**Task to carry out**
Can all of these lines be returned exactly?

**Material provided**
start
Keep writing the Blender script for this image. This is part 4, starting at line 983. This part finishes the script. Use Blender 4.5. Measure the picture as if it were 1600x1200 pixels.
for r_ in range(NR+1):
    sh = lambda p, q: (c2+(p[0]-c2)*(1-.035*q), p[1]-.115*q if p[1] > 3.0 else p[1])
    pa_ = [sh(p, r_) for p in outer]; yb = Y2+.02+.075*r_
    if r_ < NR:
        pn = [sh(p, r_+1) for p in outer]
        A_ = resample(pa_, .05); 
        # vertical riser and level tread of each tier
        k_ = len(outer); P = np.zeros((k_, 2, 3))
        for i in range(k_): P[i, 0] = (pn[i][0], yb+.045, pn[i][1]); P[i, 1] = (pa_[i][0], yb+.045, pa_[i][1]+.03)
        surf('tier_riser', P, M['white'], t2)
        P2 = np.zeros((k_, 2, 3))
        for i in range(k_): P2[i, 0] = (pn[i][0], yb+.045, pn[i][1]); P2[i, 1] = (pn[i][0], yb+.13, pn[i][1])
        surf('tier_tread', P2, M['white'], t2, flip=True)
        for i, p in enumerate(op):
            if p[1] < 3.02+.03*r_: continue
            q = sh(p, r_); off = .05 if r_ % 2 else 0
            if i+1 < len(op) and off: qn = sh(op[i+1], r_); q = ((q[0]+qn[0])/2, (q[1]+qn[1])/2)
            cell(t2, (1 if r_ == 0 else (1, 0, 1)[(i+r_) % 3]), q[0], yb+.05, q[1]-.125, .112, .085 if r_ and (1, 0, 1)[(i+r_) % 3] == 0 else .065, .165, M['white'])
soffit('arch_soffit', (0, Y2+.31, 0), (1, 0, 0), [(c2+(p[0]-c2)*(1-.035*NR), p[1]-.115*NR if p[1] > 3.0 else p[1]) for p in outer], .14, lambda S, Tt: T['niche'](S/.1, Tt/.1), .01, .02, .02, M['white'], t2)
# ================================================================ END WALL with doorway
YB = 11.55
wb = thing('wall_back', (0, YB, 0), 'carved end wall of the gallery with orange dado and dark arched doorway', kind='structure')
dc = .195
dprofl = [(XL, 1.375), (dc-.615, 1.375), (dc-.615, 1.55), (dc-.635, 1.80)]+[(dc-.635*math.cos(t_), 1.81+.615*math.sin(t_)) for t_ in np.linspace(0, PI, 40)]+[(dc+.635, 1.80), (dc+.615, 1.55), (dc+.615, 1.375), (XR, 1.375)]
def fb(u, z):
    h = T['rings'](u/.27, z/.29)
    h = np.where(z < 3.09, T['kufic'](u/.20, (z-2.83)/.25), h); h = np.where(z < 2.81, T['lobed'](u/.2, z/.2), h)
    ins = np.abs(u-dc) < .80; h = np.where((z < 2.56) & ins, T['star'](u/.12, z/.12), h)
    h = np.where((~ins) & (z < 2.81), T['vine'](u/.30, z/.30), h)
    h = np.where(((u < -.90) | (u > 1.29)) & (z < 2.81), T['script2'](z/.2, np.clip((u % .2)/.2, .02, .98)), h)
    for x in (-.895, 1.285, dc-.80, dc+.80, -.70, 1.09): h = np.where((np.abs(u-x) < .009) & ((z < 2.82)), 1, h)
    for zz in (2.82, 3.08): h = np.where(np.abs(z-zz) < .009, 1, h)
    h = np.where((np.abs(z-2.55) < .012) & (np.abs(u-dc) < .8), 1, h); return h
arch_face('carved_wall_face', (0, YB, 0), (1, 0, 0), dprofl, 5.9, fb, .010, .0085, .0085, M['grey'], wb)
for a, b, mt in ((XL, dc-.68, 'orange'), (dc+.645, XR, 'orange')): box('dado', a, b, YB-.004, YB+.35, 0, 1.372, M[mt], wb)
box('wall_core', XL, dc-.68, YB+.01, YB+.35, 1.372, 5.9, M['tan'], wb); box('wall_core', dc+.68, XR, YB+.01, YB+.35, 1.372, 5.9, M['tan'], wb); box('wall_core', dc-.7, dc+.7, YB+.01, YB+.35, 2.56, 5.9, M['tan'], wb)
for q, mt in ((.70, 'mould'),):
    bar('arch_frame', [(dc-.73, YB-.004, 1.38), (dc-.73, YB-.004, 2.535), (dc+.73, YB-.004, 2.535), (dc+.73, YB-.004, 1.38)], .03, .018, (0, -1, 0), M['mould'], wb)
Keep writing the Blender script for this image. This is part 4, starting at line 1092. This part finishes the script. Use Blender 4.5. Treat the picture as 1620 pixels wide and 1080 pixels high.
end
**Task output**
Keep writing the Blender script for this image. This is part 4, starting at line 983. This part finishes the script. Use Blender 4.5. Measure the picture as if it were 1600x1200 pixels.
for r_ in range(NR+1):
    sh = lambda p, q: (c2+(p[0]-c2)*(1-.035*q), p[1]-.115*q if p[1] > 3.0 else p[1])
    pa_ = [sh(p, r_) for p in outer]; yb = Y2+.02+.075*r_
    if r_ < NR:
        pn = [sh(p, r_+1) for p in outer]
        A_ = resample(pa_, .05); 
        # vertical riser and level tread of each tier
        k_ = len(outer); P = np.zeros((k_, 2, 3))
        for i in range(k_): P[i, 0] = (pn[i][0], yb+.045, pn[i][1]); P[i, 1] = (pa_[i][0], yb+.045, pa_[i][1]+.03)
        surf('tier_riser', P, M['white'], t2)
        P2 = np.zeros((k_, 2, 3))
        for i in range(k_): P2[i, 0] = (pn[i][0], yb+.045, pn[i][1]); P2[i, 1] = (pn[i][0], yb+.13, pn[i][1])
        surf('tier_tread', P2, M['white'], t2, flip=True)
        for i, p in enumerate(op):
            if p[1] < 3.02+.03*r_: continue
            q = sh(p, r_); off = .05 if r_ % 2 else 0
            if i+1 < len(op) and off: qn = sh(op[i+1], r_); q = ((q[0]+qn[0])/2, (q[1]+qn[1])/2)
            cell(t2, (1 if r_ == 0 else (1, 0, 1)[(i+r_) % 3]), q[0], yb+.05, q[1]-.125, .112, .085 if r_ and (1, 0, 1)[(i+r_) % 3] == 0 else .065, .165, M['white'])
soffit('arch_soffit', (0, Y2+.31, 0), (1, 0, 0), [(c2+(p[0]-c2)*(1-.035*NR), p[1]-.115*NR if p[1] > 3.0 else p[1]) for p in outer], .14, lambda S, Tt: T['niche'](S/.1, Tt/.1), .01, .02, .02, M['white'], t2)
# ================================================================ END WALL with doorway
YB = 11.55
wb = thing('wall_back', (0, YB, 0), 'carved end wall of the gallery with orange dado and dark arched doorway', kind='structure')
dc = .195
dprofl = [(XL, 1.375), (dc-.615, 1.375), (dc-.615, 1.55), (dc-.635, 1.80)]+[(dc-.635*math.cos(t_), 1.81+.615*math.sin(t_)) for t_ in np.linspace(0, PI, 40)]+[(dc+.635, 1.80), (dc+.615, 1.55), (dc+.615, 1.375), (XR, 1.375)]
def fb(u, z):
    h = T['rings'](u/.27, z/.29)
    h = np.where(z < 3.09, T['kufic'](u/.20, (z-2.83)/.25), h); h = np.where(z < 2.81, T['lobed'](u/.2, z/.2), h)
    ins = np.abs(u-dc) < .80; h = np.where((z < 2.56) & ins, T['star'](u/.12, z/.12), h)
    h = np.where((~ins) & (z < 2.81), T['vine'](u/.30, z/.30), h)
    h = np.where(((u < -.90) | (u > 1.29)) & (z < 2.81), T['script2'](z/.2, np.clip((u % .2)/.2, .02, .98)), h)
    for x in (-.895, 1.285, dc-.80, dc+.80, -.70, 1.09): h = np.where((np.abs(u-x) < .009) & ((z < 2.82)), 1, h)
    for zz in (2.82, 3.08): h = np.where(np.abs(z-zz) < .009, 1, h)
    h = np.where((np.abs(z-2.55) < .012) & (np.abs(u-dc) < .8), 1, h); return h
arch_face('carved_wall_face', (0, YB, 0), (1, 0, 0), dprofl, 5.9, fb, .010, .0085, .0085, M['grey'], wb)
for a, b, mt in ((XL, dc-.68, 'orange'), (dc+.645, XR, 'orange')): box('dado', a, b, YB-.004, YB+.35, 0, 1.372, M[mt], wb)
box('wall_core', XL, dc-.68, YB+.01, YB+.35, 1.372, 5.9, M['tan'], wb); box('wall_core', dc+.68, XR, YB+.01, YB+.35, 1.372, 5.9, M['tan'], wb); box('wall_core', dc-.7, dc+.7, YB+.01, YB+.35, 2.56, 5.9, M['tan'], wb)
for q, mt in ((.70, 'mould'),):
    bar('arch_frame', [(dc-.73, YB-.004, 1.38), (dc-.73, YB-.004, 2.535), (dc+.73, YB-.004, 2.535), (dc+.73, YB-.004, 1.38)], .03, .018, (0, -1, 0), M['mould'], wb)
Keep writing the Blender script for this image. This is part 4, starting at line 1092. This part finishes the script. Use Blender 4.5. Treat the picture as 1620 pixels wide and 1080 pixels high.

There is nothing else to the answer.